Financial Empowerment for Women

Optional Field 4
Article Content In developing countries in particular, a key to improving economic stability is empowering women as entrepreneurs. To that end, microfinance has emerged as a solution that helps women to provide for their families. Microloans are small loans, as little as $25, with which a woman in a developing nation can obtain the goods or products necessary to start a business. For example, a woman might purchase a pair of chickens, and from those she can sell the eggs and raise chicks to develop a flock.

There are organizations which solicit donations from the public; these donations are then used to help women to start businesses and become financially self-sufficient with microloans, or through innovative sponsorship programs.

For example, Women for Women administers a program where interested women can sponsor a woman who has survived a conflict in a country such as the Congo, Rwanda or Bosnia and Herzegovina. The sponsorship program lasts for one year and a monthly donation of $27 makes it possible for recipients to send their children to school, start a business, and buy food and clothes.
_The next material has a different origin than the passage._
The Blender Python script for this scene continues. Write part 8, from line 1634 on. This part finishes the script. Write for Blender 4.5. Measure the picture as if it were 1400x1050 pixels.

The funding also is used to provide vocational training to sponsorship recipients. Sponsors can send letters to their “sisters” via the organization’s website.

Kiva is an microlending organization through which individuals can donate funds to help aspiring women entrepreneurs achieve their financial goals. Profiles are posted that explain where a woman lives and what her business venture entails. You can see how much money is needed for her to start her business and make a $25 donation that will help her to start her business. Visitors to Kiva’s website have the option of supporting individuals or groups.

Through these and other inventive programs, women can achieve financial independence, free themselves from poverty and provide their children with educational opportunities that can break the cycle of poverty for future generations.